The trial period will show us what it’s really like to run the product, in particular, how useful the Viewer license is compared to the Interactor license. There’s a big difference in price — $200 versus $1000. The Viewer license does not allow you to do the very cool visual slicing and dicing that makes Tableau such a sexy product. It only presents data in a  static form. For the fancy stuff, you have to pay $1000 a seat (before volume discounts).  The Viewer license may not be worth purchasing. We’ll see. I’ll report back on this issue in a couple of weeks when the POC is wrapping  up.

By the way, this experience has reminded me that I’m mad at BI product vendors, especially the “new paradigm” guys like Tableau and QlikView. They make great looking products and market directly to my internal business customers telling them that IT is an obstacle and that if only IT would give them the right tools and get out of the way, they would realize all their analytical dreams. I take being called an obstacle personally.

Week 1 on the job

Most of this week I spent learning the lay of the BI land. There are many departmental reporting groups that have their own data silos. I knew this going in, so no surprises. I need to gather information about them – put together an inventory. Part of the program strategy will be to bring some of the groups under the umbrella of a competency center-like structure while taking over the work of the others within the BI team proper. An inventory of subject areas, tools, strengths and weaknesses of the departmental reporting groups will be critical to making those decisions.

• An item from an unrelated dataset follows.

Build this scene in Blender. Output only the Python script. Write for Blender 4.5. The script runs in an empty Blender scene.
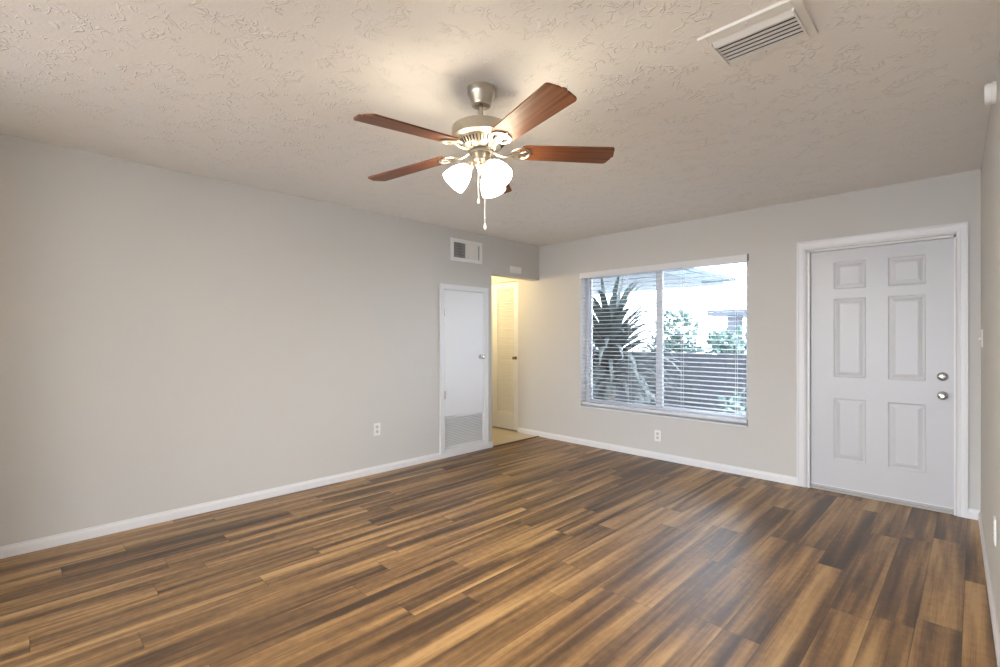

Right off the bat, I’m faced with a tough decision about a BI tool. One reporting group has several Tableau client licenses and wants get Tableau server. Being new, I have no idea why Tableau was chosen or how it’s being used. I don’t know what need they think having a server license will satisfy. It seems the decision to allow this to happen was made before I arrived. I’ve been asked to meet with the users and then facilitate the acquisition and implementation of the server.

The scariest thing about this is that they’re using Tableau to query against their core transactional systems, not against a data warehouse. Yikes. Perhaps this particular user group is savvy enough about the data that it’s less of a risk than it seems on the surface. I just don’t know yet.

I’ll meet with the users next week and then I’ll have to decide whether I need to push back on this plan. The tough thing is that if I feel I have to try to stop this initiative, I’ll have to do it without having an alternative solution to offer. This genie just may need to let out its bottle for the short-term.